Tuesday, October 22, 2013

SNAP funding critical to Cherokee Nation, Indian Country

As part of the Farm Bill reauthorization in the House of Representatives, the Supplement Nutrition Assistance Program (SNAP) funding will be substantially cut. This cut is harmful for Cherokee Nation citizens and will hurt Indian Country.

In many homes, food stamps are the only means and access to quality, nutritious foods. A proposed nearly $40 billion cut in SNAP, which funds our state’s food stamp program, will have a dire effect on hundreds of Native families in northeast Oklahoma, harming the health and well-being of many Cherokee citizens. Nationally, those cuts, coupled with the recession and the high unemployment rates in heavily concentrated Native communities, could have a catastrophic impact.

Across Indian Country, 24 percent of Native households receive SNAP benefits, and 27 percent of Native people live below the poverty level, nearly double the national rate. Tribal citizens are more than twice as likely as any other demographic to depend on SNAP assistance to meet basic food needs to feed their families.

Oklahoma has one of the largest populations of American Indians, and it is one of the poorest states in the nation. More than half of Oklahoma counties have an average income at or below the federal poverty level. Oklahoma’s poverty rate of 17.2 percent is well above the national average and our child poverty rate is almost 25 percent, and those figures are highest in communities of color—Native, Hispanic and black homes.

We can and we must do better for all our people. To put it bluntly, we need an agriculture policy where access to healthy food for our citizens is part of the equation. We must have a commitment to take care of the most vulnerable among us: children, elders and those in need.

Cutting the $40 billion will only drive up health care costs and create real problems for the generation that follows us. Tribal citizens often face more obstacles in acquiring an adequate diet than other American citizens.
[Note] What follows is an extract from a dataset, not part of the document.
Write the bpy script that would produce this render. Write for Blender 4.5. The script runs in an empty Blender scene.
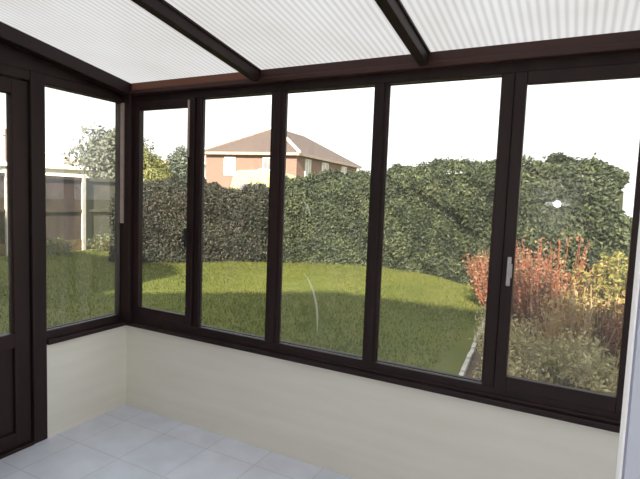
import bpy, math, random
import numpy as np
random.seed(5)
rng = np.random.default_rng(11)
scene = bpy.context.scene
col = scene.collection
G = -0.15                                   # garden level

# ------------------------------------------------------------------ helpers
class MB:
    def __init__(self):
        self.v = []; self.f = []
    def box(self, x0, x1, y0, y1, z0, z1):
        n = len(self.v)
        self.v += [(x0,y0,z0),(x1,y0,z0),(x1,y1,z0),(x0,y1,z0),(x0,y0,z1),(x1,y0,z1),(x1,y1,z1),(x0,y1,z1)]
        self.f += [tuple(n+i for i in q) for q in ((0,3,2,1),(4,5,6,7),(0,1,5,4),(1,2,6,5),(2,3,7,6),(3,0,4,7))]
        return self
    def poly(self, pts):
        n = len(self.v); self.v += [tuple(p) for p in pts]; self.f.append(tuple(range(n, n+len(pts)))); return self
    def prism(self, pts, d):
        """solid between polygon pts and pts + d"""
        n = len(self.v); k = len(pts)
        self.v += [tuple(p) for p in pts] + [tuple(p[i]+d[i] for i in range(3)) for p in pts]
        self.f.append(tuple(range(n+k-1, n-1, -1))); self.f.append(tuple(range(n+k, n+2*k)))
        for i in range(k):
            j = (i+1) % k
            self.f.append((n+i, n+j, n+k+j, n+k+i))
        return self
    def tube(self, pts, rad, seg=8):
        pts = [np.array(p, float) for p in pts]
        if not hasattr(rad, '__len__'): rad = [rad]*len(pts)
        n = len(self.v)
        for i, p in enumerate(pts):
            t = pts[min(i+1, len(pts)-1)] - pts[max(i-1, 0)]; t /= np.linalg.norm(t)
            a = np.cross(t, (0,0,1.) if abs(t[2]) < .9 else (1.,0,0)); a /= np.linalg.norm(a); b = np.cross(t, a)
            for k in range(seg):
                an = 2*math.pi*k/seg
                self.v.append(tuple(p + rad[i]*(math.cos(an)*a + math.sin(an)*b)))
        for i in range(len(pts)-1):
            for k in range(seg):
                q = (k+1) % seg
                self.f.append((n+i*seg+k, n+i*seg+q, n+(i+1)*seg+q, n+(i+1)*seg+k))
        self.f.append(tuple(n+k for k in range(seg-1, -1, -1)))
        self.f.append(tuple(n+(len(pts)-1)*seg+k for k in range(seg)))
        return self
    def build(self, name, mat, parent=None, bevel=0, smooth=False):
        me = bpy.data.meshes.new(name); me.from_pydata(self.v, [], self.f); me.materials.append(mat)
        return link(name, me, parent, bevel, smooth)

def link(name, me, parent=None, bevel=0, smooth=False):
    import bmesh
    b = bmesh.new(); b.from_mesh(me); bmesh.ops.recalc_face_normals(b, faces=b.faces); b.to_mesh(me); b.free()
    o = bpy.data.objects.new(name, me); col.objects.link(o)
    if smooth: me.shade_smooth()
    if bevel:
        m = o.modifiers.new('bevel', 'BEVEL'); m.width = bevel; m.segments = 2; m.limit_method = 'ANGLE'
    if parent:
        o.parent = parent
        o.matrix_parent_inverse = parent.matrix_world.inverted() if parent.type != 'EMPTY' else o.matrix_parent_inverse
        if parent.type == 'EMPTY':
            o.location = tuple(-c for c in parent.location)
    return o

def tag(o, label=None, cat=None, group=None, kind=None):
    if label: o['label'] = label
    if cat: o['category'] = cat
    if group: o['group'] = group
    if kind: o['kind'] = kind
    return o

def empty(name, loc=(0,0,0)):
    o = bpy.data.objects.new(name, None); col.objects.link(o); o.location = loc; o.empty_display_size = .1
    return o

def cards(name, verts, faces, mat, parent=None):
    me = bpy.data.meshes.new(name); me.from_pydata(verts.reshape(-1,3).tolist(), [], faces.tolist()); me.materials.append(mat)
    o = bpy.data.objects.new(name, me); col.objects.link(o)
    if parent:
        o.parent = parent
        if parent.type == 'EMPTY': o.location = tuple(-c for c in parent.location)
    return o

# ------------------------------------------------------------------ materials
def mat_new(name):
    m = bpy.data.materials.new(name); m.use_nodes = True
    nt = m.node_tree; b = nt.nodes['Principled BSDF']
    return m, nt, b
def srgb(r, g, b):
    return tuple(((c/255)/12.92 if c/255 <= .04045 else ((c/255+.055)/1.055)**2.4) for c in (r,g,b)) + (1,)
def ramp(nt, stops):
    r = nt.nodes.new('ShaderNodeValToRGB'); e = r.color_ramp.elements
    while len(e) < len(stops): e.new(.5)
    for el, (p, c) in zip(e, stops): el.position = p; el.color = c
    return r
def noise_mat(name, c1, c2, scale=5, rough=.6, bump=0, detail=4, stretch=None, spec=.5, bscale=None):
    m, nt, b = mat_new(name)
    tc = nt.nodes.new('ShaderNodeTexCoord'); mp = nt.nodes.new('ShaderNodeMapping')
    nt.links.new(tc.outputs['Object'], mp.inputs[0])
    if stretch: mp.inputs['Scale'].default_value = stretch
    n = nt.nodes.new('ShaderNodeTexNoise'); n.inputs['Scale'].default_value = scale; n.inputs['Detail'].default_value = detail
    nt.links.new(mp.outputs[0], n.inputs['Vector'])
    r = ramp(nt, [(.3, c1), (.7, c2)]); nt.links.new(n.outputs[0], r.inputs[0]); nt.links.new(r.outputs[0], b.inputs['Base Color'])
    b.inputs['Roughness'].default_value = rough; b.inputs['Specular IOR Level'].default_value = spec
    if bump:
        bp = nt.nodes.new('ShaderNodeBump'); bp.inputs['Strength'].default_value = bump; bp.inputs['Distance'].default_value = .01
        nt.links.new(n.outputs[0], bp.inputs['Height']); nt.links.new(bp.outputs[0], b.inputs['Normal'])
    return m
def leaf_mat(name, stops, trans=.25, rough=.55, clump=None):
    m, nt, b = mat_new(name)
    g = nt.nodes.new('ShaderNodeNewGeometry')
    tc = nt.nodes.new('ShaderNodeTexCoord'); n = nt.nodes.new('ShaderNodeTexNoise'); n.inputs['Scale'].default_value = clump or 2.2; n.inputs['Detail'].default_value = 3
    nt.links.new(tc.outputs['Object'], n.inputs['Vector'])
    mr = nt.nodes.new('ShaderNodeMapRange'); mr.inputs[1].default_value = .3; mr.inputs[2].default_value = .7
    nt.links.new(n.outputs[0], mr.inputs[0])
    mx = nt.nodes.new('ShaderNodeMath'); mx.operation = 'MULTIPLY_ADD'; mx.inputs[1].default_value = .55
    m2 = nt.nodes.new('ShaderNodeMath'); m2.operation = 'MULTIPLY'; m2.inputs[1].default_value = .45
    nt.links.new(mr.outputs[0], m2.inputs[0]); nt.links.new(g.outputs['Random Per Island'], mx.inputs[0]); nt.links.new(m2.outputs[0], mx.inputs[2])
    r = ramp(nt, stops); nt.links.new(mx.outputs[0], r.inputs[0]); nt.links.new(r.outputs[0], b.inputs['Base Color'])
    b.inputs['Roughness'].default_value = rough; b.inputs['Specular IOR Level'].default_value = .35
    t = nt.nodes.new('ShaderNodeBsdfTranslucent'); nt.links.new(r.outputs[0], t.inputs[0])
    ms = nt.nodes.new('ShaderNodeMixShader'); ms.inputs[0].default_value = trans
    out = nt.nodes['Material Output']; nt.links.new(b.outputs[0], ms.inputs[1]); nt.links.new(t.outputs[0], ms.inputs[2]); nt.links.new(ms.outputs[0], out.inputs[0])
    return m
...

Educators nationwide agree that healthy bodies build healthy minds, and people learn better when properly and adequately fed. It is unacceptable to have our children and their families denied access to the foods they need to survive and to succeed. Food insecurity can impact a child’s health and create behavioral and psychological conditions, which limit a child’s God-given talent. This assistance, through alleviating hunger, provides our students access to achieve and become successful citizens and community leaders.

According to the National Congress of American Indians, the proposed Farm Bill “will allow states to end SNAP benefits to most adults who are receiving or applying for SNAP—including parents with children as young as 1 year old—if they are not working or participating in a work or training program for at least 20 hours per week despite being in areas with little-to-no employment opportunities. This would cut off an entire family’s food aid, including their children’s, for an unlimited time. States are incentivized to invoke this because they can keep half of the federal savings and cut critical funding for SNAP’s nutrition education program, which promotes healthy eating choices for low-income households.”

It’s time the federal government upheld its trust responsibility to American Indians and Alaska Natives. As Indian people, we do not deserve legislation that will severely cut food assistance to our communities. We do deserve a better agriculture policy in Oklahoma, for the Cherokee Nation and for Indian Country.